THIRD AMENDMENT TO THE FURNITURE BRANDS SUPPLEMENTAL EXECUTIVE RETIREMENT PLAN

Contract Categories: Human Resources - Retirement Agreements
EX-10.3 4 c51142exv10w3.htm EX-10.3 exv10w3
Exhibit 10.3
THIRD AMENDMENT TO THE
FURNITURE BRANDS
SUPPLEMENTAL EXECUTIVE RETIREMENT PLAN
          WHEREAS, Furniture Brands International, Inc. (“Company”) previously adopted the Furniture Brands Supplemental Executive Retirement Plan (Plan”); and
          WHEREAS, the Company reserved the right to amend the Plan pursuant to Section 7.1 therein; and
          WHEREAS, on March 14, 2008, the Compensation Committee of the Board approved amending the Plan to provide for both immediate vesting of accrued benefits and lump sum payments to Plan participants in the event of a Change in Control, as defined in the Plan.
          NOW, THEREFORE, effective March 14, 2008, the Plan is amended as follows:
          1. A new Section 1.16 is added as follows:
1.16 “Change in Control” means (i) an acquisition by the individual or entity of 35% of the outstanding common stock or voting power of the Company, (ii) a contested change in a majority of the non-employee directors of the Company, (iii) a merger, sale, acquisition, or other such transaction where the shareholders of the Company immediately prior to such transaction do not own 60% of the outstanding common stock of the Company immediately following such transaction, or (iv) a complete dissolution of the Company (excluding bankruptcy).
          2. Section 6.2 of the Plan is deleted in its entirety and replaced with the following:
6.2 Except as provided for a Participant under Sections 3.7 or 9.1 of this Plan, no benefits are payable under this Plan if a participant terminates employment for any reason prior to a Retirement Date, excluding terminations due to death or disability,
          3. A new Section 8.3 is added as follows:
8.3 Notwithstanding anything herein to the contrary, only the years of Service earned by the Participant after December 31, 2005 and before a Change in Control (or in the case of a complete dissolution of the Company, the years of Service earned before shareholder approval of the dissolution) shall be taken into account pursuant to this Section 8.3 in determining the Participant’s retirement, death or disability under the Plan.

 


 

          4. A new Section IX is added as follows:
SECTION IX
Change in Control
9.1 Notwithstanding any provision in the Plan to the contrary, each Participant shall become fully vested in his or her accrued benefits on the date a Change in Control occurs; however, if the Change in Control event is the complete dissolution of the Company (excluding bankruptcy), the Participant’s accrued benefits shall become fully vested on the date shareholders duly approve the dissolution.

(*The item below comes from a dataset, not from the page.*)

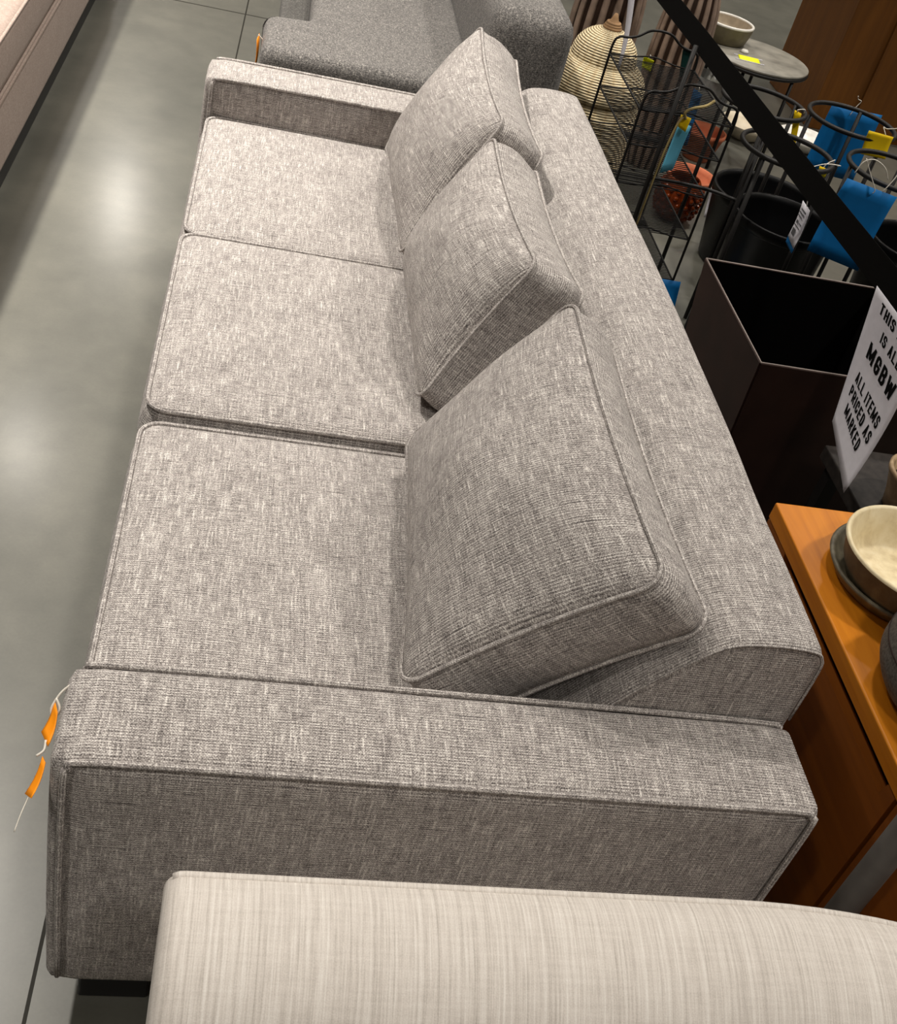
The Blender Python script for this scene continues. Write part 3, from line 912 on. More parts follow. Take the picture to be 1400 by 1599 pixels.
for i in range(n):
    for a, b in (((0, i), (0, i + 1)), ((n, i), (n, i + 1)), ((i, 0), (i + 1, 0)), ((i, n), (i + 1, n))):
        bm.faces.new((F[a[0]][a[1]], F[b[0]][b[1]], K[b[0]][b[1]], K[a[0]][a[1]]))
bmesh.ops.recalc_face_normals(bm, faces=bm.faces[:])
sign = link('paper_sign', bm, M['paper'])
tag(sign, 'white paper sign with bold black capitals hanging from the black belt', 'sign')

def arc(cx_, cy_, rx_, ry_, a0, a1, n=8):
    return [(cx_ + rx_ * math.cos(math.radians(a0 + (a1 - a0) * i / n)), cy_ + ry_ * math.sin(math.radians(a0 + (a1 - a0) * i / n))) for i in range(n + 1)]
GL = {  # bold condensed capitals as strokes in a unit cell
    'T': [[(0, 1), (1, 1)], [(.5, 1), (.5, 0)]], 'H': [[(0, 0), (0, 1)], [(1, 0), (1, 1)], [(0, .5), (1, .5)]], 'I': [[(.5, 0), (.5, 1)]],
    'S': [arc(.5, .75, .5, .25, 10, 180) + arc(.5, .75, .5, .25, 180, 270)[1:] + arc(.5, .25, .5, .25, 90, 0)[1:] + arc(.5, .25, .5, .25, 0, -170)[1:]],
    'A': [[(0, 0), (.5, 1)], [(.5, 1), (1, 0)], [(.2, .3), (.8, .3)]], 'R': [[(0, 0), (0, 1), (.55, 1)] + arc(.55, .75, .45, .25, 90, -90)[1:] + [(0, .5)], [(.5, .5), (1, 0)]],
    'E': [[(1, 1), (0, 1), (0, 0), (1, 0)], [(0, .5), (.85, .5)]], 'L': [[(0, 1), (0, 0), (1, 0)]], 'M': [[(0, 0), (0, 1)], [(0, 1), (.5, .15)], [(.5, .15), (1, 1)], [(1, 1), (1, 0)]],
    'G': [arc(.5, .7, .5, .3, 0, 180) + [(0, .3)] + arc(.5, .3, .5, .3, 180, 360)[1:] + [(1, .46), (.55, .46)]], 'B': [[(0, 0), (0, 1), (.55, 1)] + arc(.55, .76, .4, .24, 90, -90)[1:] + [(0, .52)], [(.5, .52)] + arc(.55, .26, .45, .26, 90, -90) + [(0, 0)]],
    'W': [[(0, 1), (.22, 0)], [(.22, 0), (.5, .8)], [(.5, .8), (.78, 0)], [(.78, 0), (1, 1)]], 'P': [[(0, 0), (0, 1), (.55, 1)] + arc(.55, .73, .45, .27, 90, -90)[1:] + [(0, .46)]],
    'C': [arc(.5, .7, .5, .3, 0, 180) + [(0, .3)] + arc(.5, .3, .5, .3, 180, 360)[1:]], 'D': [[(0, 0), (0, 1), (.4, 1)] + arc(.4, .6, .6, .4, 90, 0)[1:] + arc(.4, .4, .6, .4, 0, -90) + [(0, 0)]],
    'K': [[(0, 0), (0, 1)], [(0, .42), (1, 1)], [(.35, .55), (1, 0)]]}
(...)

No future benefits shall accrue under the Plan after the vesting date specified in this Section 9.1. Provided that the Change in Control event constitutes a change in the ownership of effective control of the Company, or a change in the ownership of a substantial portion of the assets of a Company, as defined under Code Section 409 A and the regulations promulgated thereunder, each Participant shall receive a lump sum payment on the date of the Change in Control in the amount equal to the actuarial present value his or her accrued benefits. Payment of such amount shall constitute a complete distribution of the Participant’s entire accrued benefits and no additional amounts shall accrue to, or be due or owing to, the Participant under this Plan.
In all cases under the Plan in which amounts are payable upon a fixed date, payment shall be deemed to be made upon the fixed date if the payment is made on such date or a later date within the same calendar year or, if later, by the 15th day of the third calendar month following the specified date (provided the Participant is not permitted, directly or indirectly, to designate the taxable year of payment). In addition, a payment shall be treated as made upon the date specified under the Plan if the payment is made no earlier than 30 days before the designated payment date and the Participant is not permitted, directly or indirectly, to designate the taxable year of payment.
9.2 Notwithstanding anything herein to the contrary, to the extent necessary to preclude triggering adverse tax consequences under Code Section 409A in the case of a Participant who is a Specified Employee, such Participant’s benefits shall be distributed under this Section IX, on the date that is six months after the date of the Change in Control, or, if later, the date specified in Section 9.3. In the event of such a delay in payment, the amount payable to the Participant shall be increased to reflect earnings at a reasonable rate of interest.
9.3 Notwithstanding any provision in this Section IX to the contrary, in the event a Change in Control occurs during the 2008 calendar year, distribution of Participants’ accrued benefits pursuant to Section 9.1 herein shall be delayed until January 1, 2009. In the event of such a delay in payment, the amount payable to the Participant shall be increased to reflect earnings at a reasonable rate of interest.
9.4 Notwithstanding the preceding, the immediate distribution described in this Section 9.1 shall apply to a retired Participant or a Surviving Spouse or Beneficiary who is receiving benefits under this Plan at the time of the Change in Control only if he or she has timely filed, on a form proscribed by the Company, a written consent to such distribution. Such consent must be filed

 


 

with the Company on or before the earlier of December 31, 2008, or the date of the Change in Control.
          IN WITNESS WHEREOF, the Company has caused this Amendment to be executed by a duly authorized officer this 24th day of December, 2008.
         
  FURNITURE BRANDS INTERNATIONAL, INC.